Ebbene, per quanto, pervicacemente, io continui a non difendermi in giudizio, tornata a seguito della augusta pronuncia della Corte di Cassazione la faccenda all’attenzione del Giudice di Pace romano competente, rinviate più volte, misteriosamente le udienze delle quali vengo tenuto al corrente via atti giudiziari, nulla di definitivo.
La prossima volta nella quale il magistrato tornerà ad occuparsi di me per la bisogna sarà il 27 gennaio 2011: cinque anni o quasi dopo i precitati fatti.

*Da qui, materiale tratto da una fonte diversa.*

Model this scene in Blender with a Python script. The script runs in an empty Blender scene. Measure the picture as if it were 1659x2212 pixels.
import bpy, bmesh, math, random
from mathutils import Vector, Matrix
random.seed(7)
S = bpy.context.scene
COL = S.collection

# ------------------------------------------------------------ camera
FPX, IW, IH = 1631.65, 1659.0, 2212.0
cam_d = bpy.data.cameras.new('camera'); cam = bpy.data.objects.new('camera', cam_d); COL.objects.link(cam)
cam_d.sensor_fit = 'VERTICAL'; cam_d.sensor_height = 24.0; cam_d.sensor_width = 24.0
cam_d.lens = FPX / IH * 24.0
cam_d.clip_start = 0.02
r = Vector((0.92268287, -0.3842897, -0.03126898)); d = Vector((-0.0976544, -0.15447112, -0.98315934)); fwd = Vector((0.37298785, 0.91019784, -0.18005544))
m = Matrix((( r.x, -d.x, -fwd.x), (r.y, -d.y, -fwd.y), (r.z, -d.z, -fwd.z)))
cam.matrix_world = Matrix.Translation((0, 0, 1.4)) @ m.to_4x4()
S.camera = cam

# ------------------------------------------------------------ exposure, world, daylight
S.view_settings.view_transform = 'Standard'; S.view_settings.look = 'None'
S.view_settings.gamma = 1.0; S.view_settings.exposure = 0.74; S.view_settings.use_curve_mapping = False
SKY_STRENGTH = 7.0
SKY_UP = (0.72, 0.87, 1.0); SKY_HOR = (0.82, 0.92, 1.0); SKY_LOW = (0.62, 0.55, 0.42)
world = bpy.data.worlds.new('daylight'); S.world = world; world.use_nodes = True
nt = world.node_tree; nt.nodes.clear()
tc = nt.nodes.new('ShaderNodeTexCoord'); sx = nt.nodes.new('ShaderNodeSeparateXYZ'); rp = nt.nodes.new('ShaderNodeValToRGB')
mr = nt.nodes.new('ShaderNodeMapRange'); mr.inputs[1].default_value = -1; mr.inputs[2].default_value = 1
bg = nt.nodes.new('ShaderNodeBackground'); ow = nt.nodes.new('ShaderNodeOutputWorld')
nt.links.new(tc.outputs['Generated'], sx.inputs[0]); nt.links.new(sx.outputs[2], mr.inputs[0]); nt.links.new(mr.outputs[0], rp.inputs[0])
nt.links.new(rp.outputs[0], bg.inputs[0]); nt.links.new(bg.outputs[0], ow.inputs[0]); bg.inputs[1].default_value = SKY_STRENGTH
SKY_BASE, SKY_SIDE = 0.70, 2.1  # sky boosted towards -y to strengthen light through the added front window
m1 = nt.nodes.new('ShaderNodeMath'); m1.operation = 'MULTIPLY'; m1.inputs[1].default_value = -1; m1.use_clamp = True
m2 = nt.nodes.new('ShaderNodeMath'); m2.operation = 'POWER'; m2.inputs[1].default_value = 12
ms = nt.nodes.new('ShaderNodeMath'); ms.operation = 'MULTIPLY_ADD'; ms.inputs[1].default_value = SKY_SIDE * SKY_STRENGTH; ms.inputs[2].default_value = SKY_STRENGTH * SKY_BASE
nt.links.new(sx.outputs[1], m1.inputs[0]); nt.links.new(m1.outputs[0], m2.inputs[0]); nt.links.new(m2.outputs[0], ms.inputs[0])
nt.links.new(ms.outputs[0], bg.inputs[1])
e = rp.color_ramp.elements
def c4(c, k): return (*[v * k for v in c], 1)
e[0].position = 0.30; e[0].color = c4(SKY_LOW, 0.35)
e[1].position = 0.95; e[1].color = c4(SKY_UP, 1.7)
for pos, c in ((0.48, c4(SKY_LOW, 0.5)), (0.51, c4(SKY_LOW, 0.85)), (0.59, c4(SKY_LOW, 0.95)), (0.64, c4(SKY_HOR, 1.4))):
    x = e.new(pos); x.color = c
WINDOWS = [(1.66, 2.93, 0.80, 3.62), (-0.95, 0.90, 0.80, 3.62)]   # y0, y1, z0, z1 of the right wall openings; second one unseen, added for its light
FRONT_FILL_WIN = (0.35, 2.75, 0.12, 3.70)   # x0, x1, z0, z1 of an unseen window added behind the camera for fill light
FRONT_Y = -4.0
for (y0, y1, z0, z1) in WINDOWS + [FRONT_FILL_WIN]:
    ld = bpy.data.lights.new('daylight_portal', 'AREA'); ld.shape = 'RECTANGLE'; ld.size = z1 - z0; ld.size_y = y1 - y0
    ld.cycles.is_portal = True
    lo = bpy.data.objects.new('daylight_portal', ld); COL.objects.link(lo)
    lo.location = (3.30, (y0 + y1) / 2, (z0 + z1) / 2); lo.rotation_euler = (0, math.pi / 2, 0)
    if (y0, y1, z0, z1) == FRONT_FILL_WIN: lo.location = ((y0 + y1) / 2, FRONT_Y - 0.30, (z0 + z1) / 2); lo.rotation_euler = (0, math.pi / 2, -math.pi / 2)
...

Che dire, in specie ove si pensi che, dovessi io ricorrere (o, in alternativa, di bel nuovo, il querelante) una sentenza che ponga fine alla quisquilia non si avrà se non fra due o tre anni?
18 GIUGNO 2011
Ed eccomi al dunque.
Una raccomandata spedita in data 10 giugno 2011 ed oggi pervenuta al mio indirizzo, mi informa che il giudice di pace XY, operante in Roma, mi ha condannato, ai sensi dell’articolo 594 del codice penale, a pagare al desso euro trecento di multa oltre alle spese processuali e legali.
La missiva è firmata dall’avvocato ZK – spuntato dal nulla visto che non l’ho mai contattato ignorandone l’esistenza – che mi chiede se intendo per caso ricorrere in appello.
Ci ragionerò…
Certo è che l’istinto, al quale assai difficilmente mi sottraggo, mi porterebbe ad inviare al tale col quale oramai da anni ed anni ho al riguardo a che fare, una nuova lettera:
“Signore,
vedo che l’averle dato dell’incapace di intendere (non di volere) mi costa trecento euro.
Se gliene invio quattrocento, posso anche darle dell’imbecille?”